(Entries with scene source code)
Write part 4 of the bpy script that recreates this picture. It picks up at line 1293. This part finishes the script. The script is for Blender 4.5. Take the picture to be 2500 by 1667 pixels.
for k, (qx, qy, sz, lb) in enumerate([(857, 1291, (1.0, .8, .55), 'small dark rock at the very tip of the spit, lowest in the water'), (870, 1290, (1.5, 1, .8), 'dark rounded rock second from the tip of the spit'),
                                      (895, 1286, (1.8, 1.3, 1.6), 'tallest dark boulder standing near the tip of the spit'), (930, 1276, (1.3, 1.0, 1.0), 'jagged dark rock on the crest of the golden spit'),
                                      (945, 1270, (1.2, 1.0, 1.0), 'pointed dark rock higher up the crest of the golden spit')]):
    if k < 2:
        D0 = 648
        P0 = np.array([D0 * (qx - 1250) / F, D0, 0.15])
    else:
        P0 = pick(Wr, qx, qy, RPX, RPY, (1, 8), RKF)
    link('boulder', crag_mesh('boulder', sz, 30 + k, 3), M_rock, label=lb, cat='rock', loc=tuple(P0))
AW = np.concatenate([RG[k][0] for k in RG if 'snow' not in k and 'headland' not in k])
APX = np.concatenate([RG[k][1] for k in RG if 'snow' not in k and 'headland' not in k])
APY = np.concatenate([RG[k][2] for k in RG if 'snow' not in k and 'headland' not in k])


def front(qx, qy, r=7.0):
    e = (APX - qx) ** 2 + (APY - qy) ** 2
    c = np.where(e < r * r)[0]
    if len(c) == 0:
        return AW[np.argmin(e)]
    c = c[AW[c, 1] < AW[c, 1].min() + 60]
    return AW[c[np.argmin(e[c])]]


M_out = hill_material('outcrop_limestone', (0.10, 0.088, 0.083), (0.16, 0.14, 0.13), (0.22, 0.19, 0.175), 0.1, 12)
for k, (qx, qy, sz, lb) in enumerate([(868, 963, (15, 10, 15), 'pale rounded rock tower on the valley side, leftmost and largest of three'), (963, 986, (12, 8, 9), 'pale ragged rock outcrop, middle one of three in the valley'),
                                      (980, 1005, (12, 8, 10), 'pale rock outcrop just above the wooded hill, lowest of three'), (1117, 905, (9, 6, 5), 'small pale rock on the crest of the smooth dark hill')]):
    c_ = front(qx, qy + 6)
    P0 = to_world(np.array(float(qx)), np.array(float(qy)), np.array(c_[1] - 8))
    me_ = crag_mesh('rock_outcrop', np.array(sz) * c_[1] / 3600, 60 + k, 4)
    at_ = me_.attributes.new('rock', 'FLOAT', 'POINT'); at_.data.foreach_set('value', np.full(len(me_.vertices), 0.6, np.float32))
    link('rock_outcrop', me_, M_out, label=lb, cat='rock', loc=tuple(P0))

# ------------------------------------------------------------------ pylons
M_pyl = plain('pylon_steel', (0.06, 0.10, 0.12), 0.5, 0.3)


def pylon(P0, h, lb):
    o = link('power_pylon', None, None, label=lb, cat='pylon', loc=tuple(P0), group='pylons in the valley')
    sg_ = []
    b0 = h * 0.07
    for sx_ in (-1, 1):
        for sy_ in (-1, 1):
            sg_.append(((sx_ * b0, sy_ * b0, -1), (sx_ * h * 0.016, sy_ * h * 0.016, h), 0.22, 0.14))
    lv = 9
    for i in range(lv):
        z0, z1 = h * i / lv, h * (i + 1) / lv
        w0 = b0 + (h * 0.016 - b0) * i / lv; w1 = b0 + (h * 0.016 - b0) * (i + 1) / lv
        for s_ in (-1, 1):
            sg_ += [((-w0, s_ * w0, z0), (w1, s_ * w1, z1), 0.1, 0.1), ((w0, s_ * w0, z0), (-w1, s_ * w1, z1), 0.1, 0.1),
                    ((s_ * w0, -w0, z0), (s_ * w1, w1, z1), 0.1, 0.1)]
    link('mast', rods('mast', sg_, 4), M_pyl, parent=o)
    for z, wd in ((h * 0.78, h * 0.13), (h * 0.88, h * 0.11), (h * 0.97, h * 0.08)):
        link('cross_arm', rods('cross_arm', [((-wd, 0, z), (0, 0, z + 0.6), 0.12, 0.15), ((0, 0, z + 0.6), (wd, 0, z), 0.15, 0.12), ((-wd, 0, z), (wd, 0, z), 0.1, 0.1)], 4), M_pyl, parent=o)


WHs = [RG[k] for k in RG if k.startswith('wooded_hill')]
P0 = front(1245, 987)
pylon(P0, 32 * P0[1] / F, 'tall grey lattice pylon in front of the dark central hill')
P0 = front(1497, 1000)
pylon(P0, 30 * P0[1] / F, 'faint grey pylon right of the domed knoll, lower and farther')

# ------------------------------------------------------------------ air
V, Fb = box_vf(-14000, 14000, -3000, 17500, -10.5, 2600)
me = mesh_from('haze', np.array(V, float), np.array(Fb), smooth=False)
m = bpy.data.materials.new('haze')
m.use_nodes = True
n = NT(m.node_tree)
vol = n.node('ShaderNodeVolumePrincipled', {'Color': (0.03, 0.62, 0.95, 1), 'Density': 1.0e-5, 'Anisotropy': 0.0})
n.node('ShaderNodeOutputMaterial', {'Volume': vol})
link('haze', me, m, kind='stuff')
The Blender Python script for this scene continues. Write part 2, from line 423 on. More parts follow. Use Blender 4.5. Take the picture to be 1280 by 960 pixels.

■ **WHAT THE TASK REQUIRES**
Extract the listing in its entirety, matching it exactly.

■ **ANSWER BELOW**
Write part 4 of the bpy script that recreates this picture. It picks up at line 1293. This part finishes the script. The script is for Blender 4.5. Take the picture to be 2500 by 1667 pixels.
for k, (qx, qy, sz, lb) in enumerate([(857, 1291, (1.0, .8, .55), 'small dark rock at the very tip of the spit, lowest in the water'), (870, 1290, (1.5, 1, .8), 'dark rounded rock second from the tip of the spit'),
                                      (895, 1286, (1.8, 1.3, 1.6), 'tallest dark boulder standing near the tip of the spit'), (930, 1276, (1.3, 1.0, 1.0), 'jagged dark rock on the crest of the golden spit'),
                                      (945, 1270, (1.2, 1.0, 1.0), 'pointed dark rock higher up the crest of the golden spit')]):
    if k < 2:
        D0 = 648
        P0 = np.array([D0 * (qx - 1250) / F, D0, 0.15])
    else:
        P0 = pick(Wr, qx, qy, RPX, RPY, (1, 8), RKF)
    link('boulder', crag_mesh('boulder', sz, 30 + k, 3), M_rock, label=lb, cat='rock', loc=tuple(P0))
AW = np.concatenate([RG[k][0] for k in RG if 'snow' not in k and 'headland' not in k])
APX = np.concatenate([RG[k][1] for k in RG if 'snow' not in k and 'headland' not in k])
APY = np.concatenate([RG[k][2] for k in RG if 'snow' not in k and 'headland' not in k])


def front(qx, qy, r=7.0):
    e = (APX - qx) ** 2 + (APY - qy) ** 2
    c = np.where(e < r * r)[0]
    if len(c) == 0:
        return AW[np.argmin(e)]
    c = c[AW[c, 1] < AW[c, 1].min() + 60]
    return AW[c[np.argmin(e[c])]]


M_out = hill_material('outcrop_limestone', (0.10, 0.088, 0.083), (0.16, 0.14, 0.13), (0.22, 0.19, 0.175), 0.1, 12)
for k, (qx, qy, sz, lb) in enumerate([(868, 963, (15, 10, 15), 'pale rounded rock tower on the valley side, leftmost and largest of three'), (963, 986, (12, 8, 9), 'pale ragged rock outcrop, middle one of three in the valley'),
                                      (980, 1005, (12, 8, 10), 'pale rock outcrop just above the wooded hill, lowest of three'), (1117, 905, (9, 6, 5), 'small pale rock on the crest of the smooth dark hill')]):
    c_ = front(qx, qy + 6)
    P0 = to_world(np.array(float(qx)), np.array(float(qy)), np.array(c_[1] - 8))
    me_ = crag_mesh('rock_outcrop', np.array(sz) * c_[1] / 3600, 60 + k, 4)
    at_ = me_.attributes.new('rock', 'FLOAT', 'POINT'); at_.data.foreach_set('value', np.full(len(me_.vertices), 0.6, np.float32))
    link('rock_outcrop', me_, M_out, label=lb, cat='rock', loc=tuple(P0))

# ------------------------------------------------------------------ pylons
M_pyl = plain('pylon_steel', (0.06, 0.10, 0.12), 0.5, 0.3)


def pylon(P0, h, lb):
    o = link('power_pylon', None, None, label=lb, cat='pylon', loc=tuple(P0), group='pylons in the valley')
    sg_ = []
    b0 = h * 0.07
    for sx_ in (-1, 1):
        for sy_ in (-1, 1):
            sg_.append(((sx_ * b0, sy_ * b0, -1), (sx_ * h * 0.016, sy_ * h * 0.016, h), 0.22, 0.14))
    lv = 9
    for i in range(lv):
        z0, z1 = h * i / lv, h * (i + 1) / lv
        w0 = b0 + (h * 0.016 - b0) * i / lv; w1 = b0 + (h * 0.016 - b0) * (i + 1) / lv
        for s_ in (-1, 1):
            sg_ += [((-w0, s_ * w0, z0), (w1, s_ * w1, z1), 0.1, 0.1), ((w0, s_ * w0, z0), (-w1, s_ * w1, z1), 0.1, 0.1),
                    ((s_ * w0, -w0, z0), (s_ * w1, w1, z1), 0.1, 0.1)]
    link('mast', rods('mast', sg_, 4), M_pyl, parent=o)
    for z, wd in ((h * 0.78, h * 0.13), (h * 0.88, h * 0.11), (h * 0.97, h * 0.08)):
        link('cross_arm', rods('cross_arm', [((-wd, 0, z), (0, 0, z + 0.6), 0.12, 0.15), ((0, 0, z + 0.6), (wd, 0, z), 0.15, 0.12), ((-wd, 0, z), (wd, 0, z), 0.1, 0.1)], 4), M_pyl, parent=o)


WHs = [RG[k] for k in RG if k.startswith('wooded_hill')]
P0 = front(1245, 987)
pylon(P0, 32 * P0[1] / F, 'tall grey lattice pylon in front of the dark central hill')
P0 = front(1497, 1000)
pylon(P0, 30 * P0[1] / F, 'faint grey pylon right of the domed knoll, lower and farther')

# ------------------------------------------------------------------ air
V, Fb = box_vf(-14000, 14000, -3000, 17500, -10.5, 2600)
me = mesh_from('haze', np.array(V, float), np.array(Fb), smooth=False)
m = bpy.data.materials.new('haze')
m.use_nodes = True
n = NT(m.node_tree)
vol = n.node('ShaderNodeVolumePrincipled', {'Color': (0.03, 0.62, 0.95, 1), 'Density': 1.0e-5, 'Anisotropy': 0.0})
n.node('ShaderNodeOutputMaterial', {'Volume': vol})
link('haze', me, m, kind='stuff')
The Blender Python script for this scene continues. Write part 2, from line 423 on. More parts follow. Use Blender 4.5. Take the picture to be 1280 by 960 pixels.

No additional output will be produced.